Posisi tawar Indonesia pada awalnya cukup lemah, mengingat bahwa kita lebih membutuhkan Tiongkok ketimbang Tiongkok membutuhkan kita. Tetapi, disinilah “gocekan Manis” dari Kementerian Luar Negeri. Adalah suatu fakta bahwa sedang terjadi perlombaan senjata dan “primus inter pares” di kawasan Asia Timur, terutama antara Tiongkok dan Jepang. Dengan memposisikan diri untuk terlebih dahulu mendatangi Jepang sebelum beralih ke Tiongkok, maka Republik Indonesia bisa menaruh “harga” dan melihat reaksi dari kedua pihak.
Begitu rencana kunjungan diumumkan, reaksi dari pihak pemerintah Jepang sangatlah positif, beberapa kemungkinan kerjasama sudah mulai dijajaki, seperti kerjasama di bidang intelijen, ajakan untuk mengikuti pelatihan militer dan beberapa tawaran investasi. Reaksi dari pihak Tiongkok ? adem ayem, tampaknya pihak Tiongkok sengaja memilih “Wait and See”.
Dukungan ekonomi dari Jepang merupakan hal yang krusial, dengan investasi dari Jepang yang semakin menurun semenjak 2010 dan nilai perdagangan yang semakin merosot per 2012, kunjungan Presiden Joko Widodo sangat berarti dalam rangka penguatan ekonomi. Timing kedatangan Presiden Joko Widodo ketika pemerintah Jepangsedang melakukan stimulus fiskal juga akan memperbesar kesempatan bagi Indonesia untuk mendapat tambahan FDI (foreign direct investment), karena tingkat suku bunga yang sangat rendah dibandingkan dengan suku bunga di Indonesia (1 % vs 12 % p.a). Disisi lain, pebisnis Jepang jelas butuh jaminan yang lebih kuat, karena pengalaman Jepang berbisnis di Indonesia selama beberapa dekade menyebabkan mereka cukup kenyang makan asam garam pengalaman.
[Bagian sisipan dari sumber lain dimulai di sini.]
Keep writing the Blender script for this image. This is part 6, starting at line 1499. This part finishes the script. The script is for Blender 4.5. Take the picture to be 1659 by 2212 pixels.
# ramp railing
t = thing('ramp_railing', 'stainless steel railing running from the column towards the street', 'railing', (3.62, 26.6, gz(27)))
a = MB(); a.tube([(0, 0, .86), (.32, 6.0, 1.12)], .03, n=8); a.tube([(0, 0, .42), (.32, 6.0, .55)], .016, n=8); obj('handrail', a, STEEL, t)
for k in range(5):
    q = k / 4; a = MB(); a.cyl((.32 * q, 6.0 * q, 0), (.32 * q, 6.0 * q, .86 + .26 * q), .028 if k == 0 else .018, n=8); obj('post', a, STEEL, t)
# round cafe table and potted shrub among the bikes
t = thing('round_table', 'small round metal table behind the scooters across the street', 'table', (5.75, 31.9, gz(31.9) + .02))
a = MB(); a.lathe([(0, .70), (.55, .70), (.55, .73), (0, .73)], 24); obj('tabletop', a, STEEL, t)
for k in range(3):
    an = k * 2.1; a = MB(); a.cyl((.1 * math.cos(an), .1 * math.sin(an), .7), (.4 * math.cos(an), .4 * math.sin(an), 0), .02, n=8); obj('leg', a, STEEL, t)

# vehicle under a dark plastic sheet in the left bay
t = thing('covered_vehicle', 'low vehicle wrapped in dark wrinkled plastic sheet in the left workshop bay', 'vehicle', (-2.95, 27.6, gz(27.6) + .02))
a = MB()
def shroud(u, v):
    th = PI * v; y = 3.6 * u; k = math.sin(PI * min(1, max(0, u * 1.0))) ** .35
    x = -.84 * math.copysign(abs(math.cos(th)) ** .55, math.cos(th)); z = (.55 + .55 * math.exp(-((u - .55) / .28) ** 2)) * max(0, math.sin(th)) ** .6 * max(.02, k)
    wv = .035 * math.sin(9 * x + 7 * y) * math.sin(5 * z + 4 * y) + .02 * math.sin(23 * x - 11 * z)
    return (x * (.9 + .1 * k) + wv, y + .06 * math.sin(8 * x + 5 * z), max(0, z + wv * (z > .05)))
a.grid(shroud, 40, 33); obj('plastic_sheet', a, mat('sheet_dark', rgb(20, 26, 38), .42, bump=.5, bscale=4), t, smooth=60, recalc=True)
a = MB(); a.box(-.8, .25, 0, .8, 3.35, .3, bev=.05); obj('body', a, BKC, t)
Akan butuh upaya ekstra dari delegasi Indonesia untuk meyakinkan para investor ini, terlebih beberapa masalah klasik seperti tata logistik dan perizinan masih menghantui Indonesia.
Selain itu, Indonesia juga sukses mencetak skor dalam kancah hubungan internasional, ketika negara-negara yang selama ini terhitung sebagai sekutu dekat Amerika Serikat seperti Inggris, Jerman bahkan Kanada, mulai menunjukkan keinginan mereka untuk bergabung dengan Bank Pembangunan Asia yang dimotori oleh Tiongkok. Sementara Indonesia dari awal sudah mendukung ide ini, terlebih dengan tawaran Presiden Joko Widodo untuk membangun kantor pusat
Terlepas dari itu semua, tampaknya slogan “Zero Enemy, one thousand friend” perlahan mulai ditinggalkan oleh pemerintah Republik Indonesia. Mungkin memang sudah saatnya kita mulai memakai pragmatisme sebagai acuan politik luar negeri Indonesia, dimana pada masa awal pemerintahan Presiden Soeharto hal tersebut merupakan inti dari kebijakan luar negeri Indonesia. Dan terasa efektifitasnya selama 32 tahun Orde baru bertahan, pertanyaan lanjutannya, apakah kita bisa memainkan kartu dengan bagus untuk kepentingan nasional kita?